Table 1. Flint items
Primary items
Total debitage
OSL dating was applied to two sediment samples from the excavation. The date retrieved for the sample beneath the eastern part of W102, was 1600 BP, whilst the sterile soil underlying the layer of human activity, supplied a date of 4900 BP. Both dates are consistent with the excavation data from the site, since the earliest evidence of human presence at the site reflected in the pottery finds, comes from the Early Bronze Age, and the other main period represented is the Byzantine period.

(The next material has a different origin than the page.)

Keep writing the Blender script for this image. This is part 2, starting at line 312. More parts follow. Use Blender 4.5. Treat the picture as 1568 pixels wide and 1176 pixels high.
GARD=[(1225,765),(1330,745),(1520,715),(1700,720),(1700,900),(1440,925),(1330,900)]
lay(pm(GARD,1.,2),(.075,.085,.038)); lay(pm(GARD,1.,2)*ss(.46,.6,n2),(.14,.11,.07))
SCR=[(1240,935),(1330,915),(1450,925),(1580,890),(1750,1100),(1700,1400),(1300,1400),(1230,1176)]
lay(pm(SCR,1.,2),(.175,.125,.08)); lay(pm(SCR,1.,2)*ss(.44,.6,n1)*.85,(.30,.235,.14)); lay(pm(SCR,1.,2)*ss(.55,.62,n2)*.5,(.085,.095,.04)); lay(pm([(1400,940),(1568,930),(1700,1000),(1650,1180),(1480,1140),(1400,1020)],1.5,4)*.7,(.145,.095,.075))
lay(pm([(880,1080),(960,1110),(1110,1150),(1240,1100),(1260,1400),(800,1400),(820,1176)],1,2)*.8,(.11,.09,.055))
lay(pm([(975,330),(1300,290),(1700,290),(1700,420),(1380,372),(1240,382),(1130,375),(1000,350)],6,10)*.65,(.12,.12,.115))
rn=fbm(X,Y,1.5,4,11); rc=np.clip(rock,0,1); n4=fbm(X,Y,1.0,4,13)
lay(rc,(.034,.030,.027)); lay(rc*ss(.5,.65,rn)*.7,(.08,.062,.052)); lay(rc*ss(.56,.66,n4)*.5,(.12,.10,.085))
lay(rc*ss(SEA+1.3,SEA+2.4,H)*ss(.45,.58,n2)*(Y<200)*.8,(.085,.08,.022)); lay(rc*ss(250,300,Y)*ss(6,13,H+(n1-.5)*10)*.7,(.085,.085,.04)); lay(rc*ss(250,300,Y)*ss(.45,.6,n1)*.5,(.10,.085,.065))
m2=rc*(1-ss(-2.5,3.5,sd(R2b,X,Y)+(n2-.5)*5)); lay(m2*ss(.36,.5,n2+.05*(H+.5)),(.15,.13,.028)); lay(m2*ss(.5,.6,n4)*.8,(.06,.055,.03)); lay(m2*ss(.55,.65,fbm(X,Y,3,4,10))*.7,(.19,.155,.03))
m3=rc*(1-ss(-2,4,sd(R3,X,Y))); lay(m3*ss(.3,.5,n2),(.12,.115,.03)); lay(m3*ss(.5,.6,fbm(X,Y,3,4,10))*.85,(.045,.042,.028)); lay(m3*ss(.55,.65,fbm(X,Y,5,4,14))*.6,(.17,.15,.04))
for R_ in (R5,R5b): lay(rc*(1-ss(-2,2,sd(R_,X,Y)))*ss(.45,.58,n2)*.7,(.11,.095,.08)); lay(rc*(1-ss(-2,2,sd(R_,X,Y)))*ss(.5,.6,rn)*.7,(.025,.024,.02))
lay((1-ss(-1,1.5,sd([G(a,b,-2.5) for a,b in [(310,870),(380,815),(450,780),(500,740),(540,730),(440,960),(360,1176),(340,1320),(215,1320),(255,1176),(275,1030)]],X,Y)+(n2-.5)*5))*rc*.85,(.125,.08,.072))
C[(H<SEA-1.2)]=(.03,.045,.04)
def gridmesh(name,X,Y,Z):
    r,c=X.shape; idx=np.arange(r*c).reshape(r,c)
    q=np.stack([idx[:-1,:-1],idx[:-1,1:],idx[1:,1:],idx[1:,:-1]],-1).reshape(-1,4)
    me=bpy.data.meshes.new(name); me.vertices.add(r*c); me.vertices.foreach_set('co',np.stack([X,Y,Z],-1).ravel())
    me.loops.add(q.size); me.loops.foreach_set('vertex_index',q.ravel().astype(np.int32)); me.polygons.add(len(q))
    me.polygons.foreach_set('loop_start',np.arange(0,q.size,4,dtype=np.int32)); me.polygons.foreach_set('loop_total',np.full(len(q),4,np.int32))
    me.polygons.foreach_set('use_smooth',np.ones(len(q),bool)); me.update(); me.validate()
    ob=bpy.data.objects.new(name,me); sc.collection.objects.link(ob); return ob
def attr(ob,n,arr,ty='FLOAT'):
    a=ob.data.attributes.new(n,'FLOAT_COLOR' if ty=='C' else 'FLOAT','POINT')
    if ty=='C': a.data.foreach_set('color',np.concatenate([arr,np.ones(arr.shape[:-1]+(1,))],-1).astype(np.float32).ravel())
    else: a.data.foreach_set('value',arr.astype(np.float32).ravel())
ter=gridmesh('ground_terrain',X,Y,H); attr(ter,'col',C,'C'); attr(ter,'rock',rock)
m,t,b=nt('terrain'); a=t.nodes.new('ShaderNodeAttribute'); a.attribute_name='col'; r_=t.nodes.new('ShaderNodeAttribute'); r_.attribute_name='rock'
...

It is not possible to date the architectural units at the site since they contained a mixture of finds from several periods. The only relative stratigraphic consideration comes from Building 6, whose construction may postdate Building 5 and the habitation layer containing the hearths between it and Building 4. The evidence suggests that the buildings were used intermittently in several periods. Humans were first present at the site in the Early Bronze Age, and following a long settlement gap, some degree of settlement continued in the Nabatean, Roman, Byzantine and Early Islamic periods, as well as in the twentieth century CE.Evidence of a temporary presence at the site in recent generations was discovered on the surface, and seasonal grazing by Bedouin shepherds in the wadi is attested until the 1970s.
The finds from the excavation at Mizpe Ramon are compatible with temporary camp sites, seasonally resettled. The circular buildings, the paucity of material remains, the small diversion channels and the tumulus reflect the presence of pastoral nomads in the Negev highlands in the periods during which the site was inhabited: Roman-Nabatean, Byzantine and Early Islamic periods. The excavation consolidates the understandings from other surveys and excavations in the region, providing a record of human presence in Mizpe Ramon during the first millennium CE.